** OBJECTIVE **
Without the images, write out the whole listing exactly.

** INFORMATION SHOWN **
# # # # #

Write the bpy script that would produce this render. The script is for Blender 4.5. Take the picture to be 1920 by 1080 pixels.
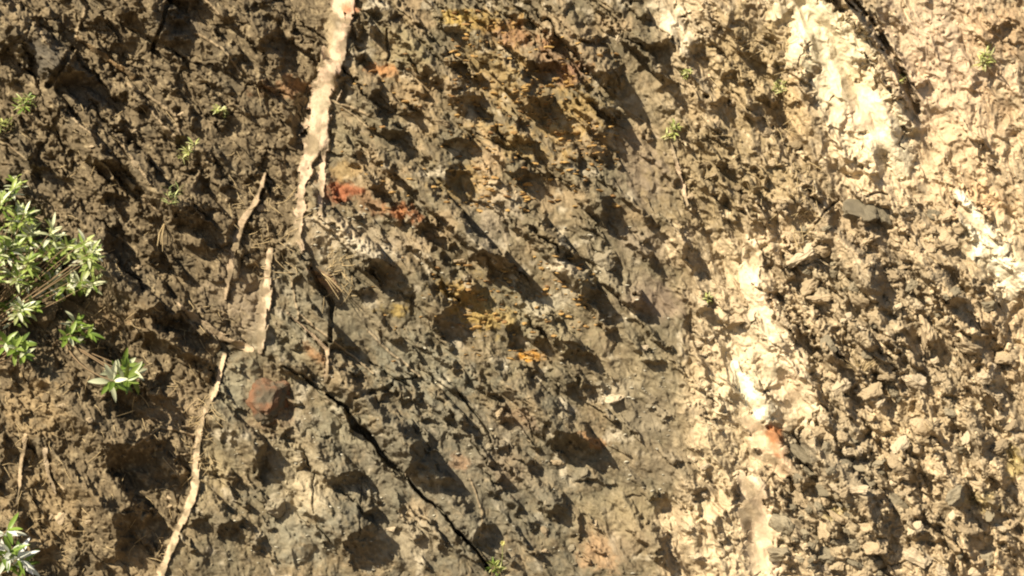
import bpy, math, random
import numpy as np
from mathutils import Vector, Matrix, Euler

# ------------------------------------------------------------------ scene basics
S = bpy.context.scene
for o in list(bpy.data.objects): bpy.data.objects.remove(o)
PX = 1/240.0          # one photograph pixel on the cliff plane, in metres
DC = 12.0             # camera distance from the cliff
ZC = 2.4              # height of the picture centre above the ground
cam_d = bpy.data.cameras.new('camera'); cam = bpy.data.objects.new('camera', cam_d)
S.collection.objects.link(cam); S.camera = cam
cam.location = (0, -DC, ZC); cam.rotation_euler = (math.radians(90), 0, 0)
cam_d.sensor_width = 36; cam_d.lens = 36*DC/8.0; cam_d.clip_end = 3000
SUN_EL = math.radians(37)                    # above the rock surface
TE = math.tan(SUN_EL)
DX, DY = 0.70, 0.714                         # way the shadows fall across the rock (right, down)
tosun = Vector((-DX*math.cos(SUN_EL), -math.sin(SUN_EL), DY*math.cos(SUN_EL))).normalized()
sd = bpy.data.lights.new('sun', 'SUN'); sun = bpy.data.objects.new('sun', sd); S.collection.objects.link(sun)
sd.energy = 5.0; sd.angle = math.radians(0.5); sd.color = (1.0, 0.885, 0.68)
sun.rotation_euler = tosun.to_track_quat('Z', 'Y').to_euler(); sun.location = (-6, -8, 12)
W = bpy.data.worlds.new('World'); S.world = W; W.use_nodes = True
wn = W.node_tree; bg = wn.nodes['Background']
sky = wn.nodes.new('ShaderNodeTexSky'); sky.sky_type = 'NISHITA'; sky.sun_disc = False
sky.sun_elevation = math.asin(tosun.z); sky.sun_rotation = math.atan2(tosun.x, tosun.y)
wn.links.new(sky.outputs[0], bg.inputs[0]); bg.inputs[1].default_value = 0.05
S.view_settings.view_transform = 'Standard'; S.view_settings.look = 'None'
S.view_settings.gamma = 1; S.view_settings.exposure = 0.78
S.render.engine = 'CYCLES'; S.cycles.pixel_filter_type = 'BLACKMAN_HARRIS'; S.cycles.filter_width = 2.1
S.cycles.max_bounces = 3; S.cycles.diffuse_bounces = 1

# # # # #

** SOLUTION TO THIS TASK **
Write the bpy script that would produce this render. The script is for Blender 4.5. Take the picture to be 1920 by 1080 pixels.
import bpy, math, random
import numpy as np
from mathutils import Vector, Matrix, Euler

# ------------------------------------------------------------------ scene basics
S = bpy.context.scene
for o in list(bpy.data.objects): bpy.data.objects.remove(o)
PX = 1/240.0          # one photograph pixel on the cliff plane, in metres
DC = 12.0             # camera distance from the cliff
ZC = 2.4              # height of the picture centre above the ground
cam_d = bpy.data.cameras.new('camera'); cam = bpy.data.objects.new('camera', cam_d)
S.collection.objects.link(cam); S.camera = cam
cam.location = (0, -DC, ZC); cam.rotation_euler = (math.radians(90), 0, 0)
cam_d.sensor_width = 36; cam_d.lens = 36*DC/8.0; cam_d.clip_end = 3000
SUN_EL = math.radians(37)                    # above the rock surface
TE = math.tan(SUN_EL)
DX, DY = 0.70, 0.714                         # way the shadows fall across the rock (right, down)
tosun = Vector((-DX*math.cos(SUN_EL), -math.sin(SUN_EL), DY*math.cos(SUN_EL))).normalized()
sd = bpy.data.lights.new('sun', 'SUN'); sun = bpy.data.objects.new('sun', sd); S.collection.objects.link(sun)
sd.energy = 5.0; sd.angle = math.radians(0.5); sd.color = (1.0, 0.885, 0.68)
sun.rotation_euler = tosun.to_track_quat('Z', 'Y').to_euler(); sun.location = (-6, -8, 12)
W = bpy.data.worlds.new('World'); S.world = W; W.use_nodes = True
wn = W.node_tree; bg = wn.nodes['Background']
sky = wn.nodes.new('ShaderNodeTexSky'); sky.sky_type = 'NISHITA'; sky.sun_disc = False
sky.sun_elevation = math.asin(tosun.z); sky.sun_rotation = math.atan2(tosun.x, tosun.y)
wn.links.new(sky.outputs[0], bg.inputs[0]); bg.inputs[1].default_value = 0.05
S.view_settings.view_transform = 'Standard'; S.view_settings.look = 'None'
S.view_settings.gamma = 1; S.view_settings.exposure = 0.78
S.render.engine = 'CYCLES'; S.cycles.pixel_filter_type = 'BLACKMAN_HARRIS'; S.cycles.filter_width = 2.1
S.cycles.max_bounces = 3; S.cycles.diffuse_bounces = 1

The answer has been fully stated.